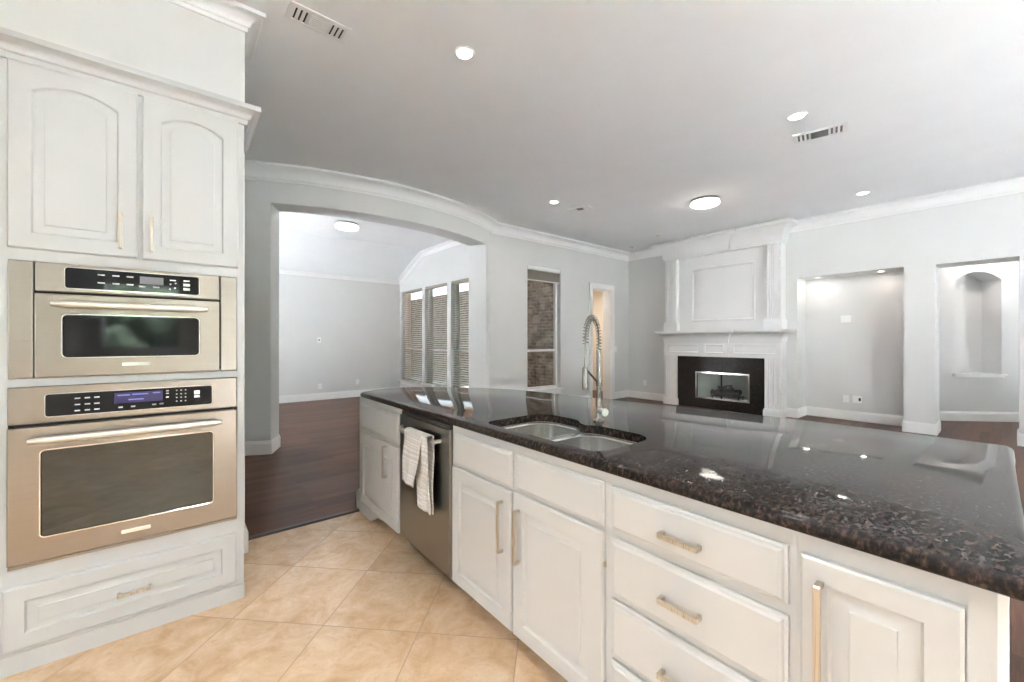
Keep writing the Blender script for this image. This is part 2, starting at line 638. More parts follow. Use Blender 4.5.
# bow wall with the wide opening
BC, BR = (2.30, 8.68), 3.58
def bow(ang, t, z):
    r = BR - t
    return (BC[0] + r * math.sin(ang), BC[1] - r * math.cos(ang), z)
a_end = math.asin((4.05 - BC[0]) / BR)
a_start = -math.asin((BC[0] - .50) / BR)
aL, aR = -math.asin((BC[0] - .825) / BR), math.asin((3.945 - BC[0]) / BR)
HEAD = 2.905
N = 40
S = [a_start, aL] + [aL + (aR - aL) * k / N for k in range(1, N)] + [aR, a_end]
bwall = gridwall(MB(), bow, S, [0, HEAD, CEIL], lambda s, z: aL < s < aR and z < HEAD, 0.0, 0.33)
struct('wall_bow', bwall, M['wall'], 'bowed grey wall with a wide opening to the far room', smooth=True)
struct('wall_left', MB().box(LEFT, .52, 5.62, 5.9, 0, CEIL).box(LEFT - .15, LEFT, 2.85, 7.55, 0, CEIL).box(LEFT - .15, LEFT, 7.55, 8.7, 2.3, CEIL).box(LEFT - .15, LEFT, 8.7, FARY, 0, CEIL).box(LEFT - .15, LEFT, REAR, 2.85, 2.5, CEIL).box(LEFT - .15, LEFT, REAR, -3.0, 0, 2.5).box(LEFT - .15, LEFT, 2.4, 2.85, 0, 2.5), M['wall'])
# the pier behind the oven tower
struct('wall_oven', MB().box(LEFT, .318, 3.0, 3.31, 0, CEIL), M['wall'], 'grey wall above and behind the oven tower')

# living room window wall: window 4 and the passage
W4 = (4.97, 5.84, .38, 2.70)
D1 = (6.80, 7.45, 2.43)
def pw(s, t, z):
    return (s, WY + t, z)
ww = gridwall(MB(), pw, [4.06, W4[0], W4[1], D1[0], D1[1], 8.7], [0, W4[2], W4[3], D1[2], CEIL],
              lambda s, z: (W4[0] < s < W4[1] and W4[2] < z < W4[3]) or (D1[0] < s < D1[1] and z < D1[2]), 0, .2)
struct('wall_window', ww, M['wall'], 'pale grey living room wall with the tall single window')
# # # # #
> **Task statement**
Output all of the data exactly as it stands, minus any images.

> **Right answer**
Keep writing the Blender script for this image. This is part 2, starting at line 638. More parts follow. Use Blender 4.5.
# bow wall with the wide opening
BC, BR = (2.30, 8.68), 3.58
def bow(ang, t, z):
    r = BR - t
    return (BC[0] + r * math.sin(ang), BC[1] - r * math.cos(ang), z)
a_end = math.asin((4.05 - BC[0]) / BR)
a_start = -math.asin((BC[0] - .50) / BR)
aL, aR = -math.asin((BC[0] - .825) / BR), math.asin((3.945 - BC[0]) / BR)
HEAD = 2.905
N = 40
S = [a_start, aL] + [aL + (aR - aL) * k / N for k in range(1, N)] + [aR, a_end]
bwall = gridwall(MB(), bow, S, [0, HEAD, CEIL], lambda s, z: aL < s < aR and z < HEAD, 0.0, 0.33)
struct('wall_bow', bwall, M['wall'], 'bowed grey wall with a wide opening to the far room', smooth=True)
struct('wall_left', MB().box(LEFT, .52, 5.62, 5.9, 0, CEIL).box(LEFT - .15, LEFT, 2.85, 7.55, 0, CEIL).box(LEFT - .15, LEFT, 7.55, 8.7, 2.3, CEIL).box(LEFT - .15, LEFT, 8.7, FARY, 0, CEIL).box(LEFT - .15, LEFT, REAR, 2.85, 2.5, CEIL).box(LEFT - .15, LEFT, REAR, -3.0, 0, 2.5).box(LEFT - .15, LEFT, 2.4, 2.85, 0, 2.5), M['wall'])
# the pier behind the oven tower
struct('wall_oven', MB().box(LEFT, .318, 3.0, 3.31, 0, CEIL), M['wall'], 'grey wall above and behind the oven tower')

# living room window wall: window 4 and the passage
W4 = (4.97, 5.84, .38, 2.70)
D1 = (6.80, 7.45, 2.43)
def pw(s, t, z):
    return (s, WY + t, z)
ww = gridwall(MB(), pw, [4.06, W4[0], W4[1], D1[0], D1[1], 8.7], [0, W4[2], W4[3], D1[2], CEIL],
              lambda s, z: (W4[0] < s < W4[1] and W4[2] < z < W4[3]) or (D1[0] < s < D1[1] and z < D1[2]), 0, .2)
struct('wall_window', ww, M['wall'], 'pale grey living room wall with the tall single window')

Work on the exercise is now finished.